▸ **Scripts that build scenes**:
--------

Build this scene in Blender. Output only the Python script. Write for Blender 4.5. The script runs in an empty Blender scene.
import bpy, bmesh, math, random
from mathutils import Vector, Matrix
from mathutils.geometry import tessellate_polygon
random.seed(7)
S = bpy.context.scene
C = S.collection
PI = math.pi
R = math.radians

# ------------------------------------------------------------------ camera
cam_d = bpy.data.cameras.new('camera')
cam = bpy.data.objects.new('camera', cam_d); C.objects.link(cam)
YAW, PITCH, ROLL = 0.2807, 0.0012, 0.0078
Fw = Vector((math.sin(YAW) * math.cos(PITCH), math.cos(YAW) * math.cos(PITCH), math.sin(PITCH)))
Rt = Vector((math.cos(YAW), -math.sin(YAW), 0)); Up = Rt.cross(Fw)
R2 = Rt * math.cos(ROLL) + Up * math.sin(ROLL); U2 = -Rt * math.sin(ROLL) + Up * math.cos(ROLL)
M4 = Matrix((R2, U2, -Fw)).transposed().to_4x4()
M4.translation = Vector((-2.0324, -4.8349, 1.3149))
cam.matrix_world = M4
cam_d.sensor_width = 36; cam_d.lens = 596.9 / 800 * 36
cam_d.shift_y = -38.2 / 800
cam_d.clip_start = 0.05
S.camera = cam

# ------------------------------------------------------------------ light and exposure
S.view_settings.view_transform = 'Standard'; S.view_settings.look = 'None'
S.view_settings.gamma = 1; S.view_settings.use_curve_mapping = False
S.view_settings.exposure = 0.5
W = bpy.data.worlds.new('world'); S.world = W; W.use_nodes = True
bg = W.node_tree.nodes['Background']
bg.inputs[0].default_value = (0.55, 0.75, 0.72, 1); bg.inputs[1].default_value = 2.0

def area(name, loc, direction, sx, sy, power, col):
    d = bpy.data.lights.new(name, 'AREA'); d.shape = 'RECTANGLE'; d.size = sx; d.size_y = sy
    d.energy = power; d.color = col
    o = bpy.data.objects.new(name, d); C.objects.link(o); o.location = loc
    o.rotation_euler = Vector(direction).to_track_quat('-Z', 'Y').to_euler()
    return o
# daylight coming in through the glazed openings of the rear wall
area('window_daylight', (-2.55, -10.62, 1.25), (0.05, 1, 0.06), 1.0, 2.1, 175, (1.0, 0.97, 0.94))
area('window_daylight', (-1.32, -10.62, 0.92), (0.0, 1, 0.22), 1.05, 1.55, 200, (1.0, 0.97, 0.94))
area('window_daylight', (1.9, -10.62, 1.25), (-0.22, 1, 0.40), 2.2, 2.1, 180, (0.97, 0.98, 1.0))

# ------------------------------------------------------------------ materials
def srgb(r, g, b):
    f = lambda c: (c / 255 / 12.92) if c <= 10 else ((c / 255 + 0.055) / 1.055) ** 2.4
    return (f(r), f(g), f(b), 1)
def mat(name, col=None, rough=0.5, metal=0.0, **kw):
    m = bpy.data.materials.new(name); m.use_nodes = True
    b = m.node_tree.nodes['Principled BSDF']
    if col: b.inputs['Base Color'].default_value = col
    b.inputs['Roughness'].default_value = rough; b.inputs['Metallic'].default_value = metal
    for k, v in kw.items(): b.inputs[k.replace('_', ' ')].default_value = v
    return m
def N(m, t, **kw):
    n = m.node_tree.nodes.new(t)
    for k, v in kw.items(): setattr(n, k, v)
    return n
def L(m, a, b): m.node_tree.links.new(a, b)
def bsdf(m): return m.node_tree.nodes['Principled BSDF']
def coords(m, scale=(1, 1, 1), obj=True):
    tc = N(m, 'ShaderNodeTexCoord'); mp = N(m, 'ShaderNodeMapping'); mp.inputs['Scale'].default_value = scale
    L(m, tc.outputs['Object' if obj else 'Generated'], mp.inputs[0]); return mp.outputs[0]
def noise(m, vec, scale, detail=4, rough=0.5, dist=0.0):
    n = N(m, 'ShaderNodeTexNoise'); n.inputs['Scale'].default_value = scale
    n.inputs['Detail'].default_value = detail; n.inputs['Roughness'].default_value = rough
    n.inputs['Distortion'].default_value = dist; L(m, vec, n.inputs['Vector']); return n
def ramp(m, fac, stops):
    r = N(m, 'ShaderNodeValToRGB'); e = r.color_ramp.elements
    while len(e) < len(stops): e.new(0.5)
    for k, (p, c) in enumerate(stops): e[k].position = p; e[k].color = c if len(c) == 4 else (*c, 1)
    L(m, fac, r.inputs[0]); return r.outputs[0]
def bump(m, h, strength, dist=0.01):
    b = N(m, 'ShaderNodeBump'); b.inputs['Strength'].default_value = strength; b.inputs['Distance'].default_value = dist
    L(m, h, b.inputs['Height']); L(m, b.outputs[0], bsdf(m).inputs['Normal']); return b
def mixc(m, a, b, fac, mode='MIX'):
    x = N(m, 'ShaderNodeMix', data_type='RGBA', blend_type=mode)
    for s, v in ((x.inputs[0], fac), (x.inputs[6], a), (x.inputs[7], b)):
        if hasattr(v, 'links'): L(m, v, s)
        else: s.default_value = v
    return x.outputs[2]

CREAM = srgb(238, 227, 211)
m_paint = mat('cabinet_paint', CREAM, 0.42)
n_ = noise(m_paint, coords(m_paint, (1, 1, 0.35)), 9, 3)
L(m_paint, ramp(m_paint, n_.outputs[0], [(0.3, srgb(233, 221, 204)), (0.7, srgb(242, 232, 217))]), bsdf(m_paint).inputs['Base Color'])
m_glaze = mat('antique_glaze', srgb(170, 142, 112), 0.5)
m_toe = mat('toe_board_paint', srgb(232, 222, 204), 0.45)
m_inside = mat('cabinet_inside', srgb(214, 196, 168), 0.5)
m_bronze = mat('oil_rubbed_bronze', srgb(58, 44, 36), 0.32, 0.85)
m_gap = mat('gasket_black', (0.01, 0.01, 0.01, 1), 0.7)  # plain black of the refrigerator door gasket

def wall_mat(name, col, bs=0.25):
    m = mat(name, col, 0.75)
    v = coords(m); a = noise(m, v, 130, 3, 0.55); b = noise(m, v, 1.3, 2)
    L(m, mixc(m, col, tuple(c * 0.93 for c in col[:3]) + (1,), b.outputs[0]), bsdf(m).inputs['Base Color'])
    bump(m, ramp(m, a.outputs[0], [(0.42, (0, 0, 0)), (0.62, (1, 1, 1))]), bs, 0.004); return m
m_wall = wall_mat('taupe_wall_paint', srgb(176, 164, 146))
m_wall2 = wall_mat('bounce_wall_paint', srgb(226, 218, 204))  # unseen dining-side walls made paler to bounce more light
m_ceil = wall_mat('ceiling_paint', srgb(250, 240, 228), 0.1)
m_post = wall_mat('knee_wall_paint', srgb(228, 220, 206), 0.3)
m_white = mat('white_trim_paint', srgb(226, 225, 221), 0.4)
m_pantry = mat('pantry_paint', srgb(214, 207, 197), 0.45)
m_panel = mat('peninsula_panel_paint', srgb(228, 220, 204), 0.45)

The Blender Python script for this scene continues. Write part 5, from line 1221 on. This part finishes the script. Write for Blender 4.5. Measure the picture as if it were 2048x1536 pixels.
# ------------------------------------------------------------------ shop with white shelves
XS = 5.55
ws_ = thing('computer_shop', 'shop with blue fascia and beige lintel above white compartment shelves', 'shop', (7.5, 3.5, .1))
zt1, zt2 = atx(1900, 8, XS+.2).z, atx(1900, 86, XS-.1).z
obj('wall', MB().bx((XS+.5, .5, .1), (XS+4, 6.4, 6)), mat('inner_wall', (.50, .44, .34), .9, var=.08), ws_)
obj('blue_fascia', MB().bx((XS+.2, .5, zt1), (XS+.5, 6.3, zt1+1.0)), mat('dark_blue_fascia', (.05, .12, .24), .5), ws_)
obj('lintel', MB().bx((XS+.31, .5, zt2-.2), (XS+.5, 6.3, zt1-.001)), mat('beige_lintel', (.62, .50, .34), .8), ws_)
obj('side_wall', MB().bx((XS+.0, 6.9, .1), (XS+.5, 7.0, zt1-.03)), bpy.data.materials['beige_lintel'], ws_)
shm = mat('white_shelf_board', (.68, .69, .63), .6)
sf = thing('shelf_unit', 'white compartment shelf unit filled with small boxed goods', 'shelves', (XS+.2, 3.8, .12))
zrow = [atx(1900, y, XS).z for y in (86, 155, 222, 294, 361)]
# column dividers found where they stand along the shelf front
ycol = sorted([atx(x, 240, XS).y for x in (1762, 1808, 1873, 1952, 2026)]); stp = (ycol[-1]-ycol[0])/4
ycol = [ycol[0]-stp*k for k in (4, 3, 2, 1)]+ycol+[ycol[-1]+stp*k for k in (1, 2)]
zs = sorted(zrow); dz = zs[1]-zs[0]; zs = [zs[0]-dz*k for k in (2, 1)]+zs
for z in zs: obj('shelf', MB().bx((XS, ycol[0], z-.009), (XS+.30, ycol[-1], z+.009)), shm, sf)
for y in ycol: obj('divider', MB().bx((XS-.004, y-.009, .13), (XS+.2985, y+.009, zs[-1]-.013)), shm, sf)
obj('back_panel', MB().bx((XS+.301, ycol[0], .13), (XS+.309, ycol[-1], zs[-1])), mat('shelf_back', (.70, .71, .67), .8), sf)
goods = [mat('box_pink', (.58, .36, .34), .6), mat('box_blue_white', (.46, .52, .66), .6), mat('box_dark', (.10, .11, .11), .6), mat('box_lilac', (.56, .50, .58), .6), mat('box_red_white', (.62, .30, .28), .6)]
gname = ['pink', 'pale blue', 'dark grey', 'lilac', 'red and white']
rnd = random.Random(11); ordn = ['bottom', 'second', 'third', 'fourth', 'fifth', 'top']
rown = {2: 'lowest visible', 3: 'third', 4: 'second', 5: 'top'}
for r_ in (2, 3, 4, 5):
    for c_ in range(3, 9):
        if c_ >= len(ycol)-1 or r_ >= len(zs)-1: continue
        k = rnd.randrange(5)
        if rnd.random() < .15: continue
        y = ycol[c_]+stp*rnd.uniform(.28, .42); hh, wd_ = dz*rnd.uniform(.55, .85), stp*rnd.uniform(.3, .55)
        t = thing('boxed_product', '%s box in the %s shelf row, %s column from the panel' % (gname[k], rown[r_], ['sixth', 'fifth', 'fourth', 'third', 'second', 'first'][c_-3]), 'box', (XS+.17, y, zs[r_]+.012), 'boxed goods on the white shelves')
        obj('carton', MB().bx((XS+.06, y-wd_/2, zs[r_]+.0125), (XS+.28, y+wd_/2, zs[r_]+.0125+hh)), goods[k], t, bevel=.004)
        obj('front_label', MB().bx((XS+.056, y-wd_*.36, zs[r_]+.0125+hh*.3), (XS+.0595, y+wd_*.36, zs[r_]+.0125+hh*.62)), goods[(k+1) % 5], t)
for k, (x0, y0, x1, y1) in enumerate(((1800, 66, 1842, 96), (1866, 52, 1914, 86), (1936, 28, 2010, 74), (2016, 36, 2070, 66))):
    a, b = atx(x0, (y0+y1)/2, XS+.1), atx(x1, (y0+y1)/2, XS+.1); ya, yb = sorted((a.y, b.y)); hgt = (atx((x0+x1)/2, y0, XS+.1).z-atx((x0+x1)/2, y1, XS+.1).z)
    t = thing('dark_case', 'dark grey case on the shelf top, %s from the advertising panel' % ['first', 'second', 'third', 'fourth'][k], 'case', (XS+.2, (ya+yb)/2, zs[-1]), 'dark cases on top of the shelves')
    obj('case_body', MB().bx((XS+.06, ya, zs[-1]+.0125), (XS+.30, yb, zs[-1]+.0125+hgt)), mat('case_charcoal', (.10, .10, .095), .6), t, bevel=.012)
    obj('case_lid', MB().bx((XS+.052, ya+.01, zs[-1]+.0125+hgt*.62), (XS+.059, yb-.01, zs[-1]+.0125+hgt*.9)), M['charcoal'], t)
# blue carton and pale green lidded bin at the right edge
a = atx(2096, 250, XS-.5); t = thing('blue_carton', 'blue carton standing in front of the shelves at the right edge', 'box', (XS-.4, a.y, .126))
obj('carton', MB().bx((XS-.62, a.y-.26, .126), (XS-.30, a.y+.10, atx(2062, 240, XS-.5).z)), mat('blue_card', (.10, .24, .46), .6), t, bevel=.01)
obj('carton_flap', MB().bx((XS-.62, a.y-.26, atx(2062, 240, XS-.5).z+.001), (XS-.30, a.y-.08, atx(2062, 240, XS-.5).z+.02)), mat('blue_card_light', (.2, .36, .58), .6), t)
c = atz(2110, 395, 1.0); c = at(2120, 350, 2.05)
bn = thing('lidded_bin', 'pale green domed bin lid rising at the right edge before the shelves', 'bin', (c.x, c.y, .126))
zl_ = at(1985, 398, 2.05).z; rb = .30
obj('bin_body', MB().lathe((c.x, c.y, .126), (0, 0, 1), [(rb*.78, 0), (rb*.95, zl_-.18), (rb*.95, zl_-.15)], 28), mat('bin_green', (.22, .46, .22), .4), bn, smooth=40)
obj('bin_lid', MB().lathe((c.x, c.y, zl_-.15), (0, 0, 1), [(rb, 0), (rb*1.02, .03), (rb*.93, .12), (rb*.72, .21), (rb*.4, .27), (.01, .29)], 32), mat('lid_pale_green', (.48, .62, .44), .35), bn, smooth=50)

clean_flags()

--------

▸ **What is being asked**: Your task is to quote the lines above, beginning with the first and ending with the one that holds "bg.inputs[0].default_value = (0.55, 0.75, 0.72, 1);".

▸ **The response**:
Build this scene in Blender. Output only the Python script. Write for Blender 4.5. The script runs in an empty Blender scene.
import bpy, bmesh, math, random
from mathutils import Vector, Matrix
from mathutils.geometry import tessellate_polygon
random.seed(7)
S = bpy.context.scene
C = S.collection
PI = math.pi
R = math.radians

# ------------------------------------------------------------------ camera
cam_d = bpy.data.cameras.new('camera')
cam = bpy.data.objects.new('camera', cam_d); C.objects.link(cam)
YAW, PITCH, ROLL = 0.2807, 0.0012, 0.0078
Fw = Vector((math.sin(YAW) * math.cos(PITCH), math.cos(YAW) * math.cos(PITCH), math.sin(PITCH)))
Rt = Vector((math.cos(YAW), -math.sin(YAW), 0)); Up = Rt.cross(Fw)
R2 = Rt * math.cos(ROLL) + Up * math.sin(ROLL); U2 = -Rt * math.sin(ROLL) + Up * math.cos(ROLL)
M4 = Matrix((R2, U2, -Fw)).transposed().to_4x4()
M4.translation = Vector((-2.0324, -4.8349, 1.3149))
cam.matrix_world = M4
cam_d.sensor_width = 36; cam_d.lens = 596.9 / 800 * 36
cam_d.shift_y = -38.2 / 800
cam_d.clip_start = 0.05
S.camera = cam

# ------------------------------------------------------------------ light and exposure
S.view_settings.view_transform = 'Standard'; S.view_settings.look = 'None'
S.view_settings.gamma = 1; S.view_settings.use_curve_mapping = False
S.view_settings.exposure = 0.5
W = bpy.data.worlds.new('world'); S.world = W; W.use_nodes = True
bg = W.node_tree.nodes['Background']
bg.inputs[0].default_value = (0.55, 0.75, 0.72, 1); bg.inputs[1].default_value = 2.0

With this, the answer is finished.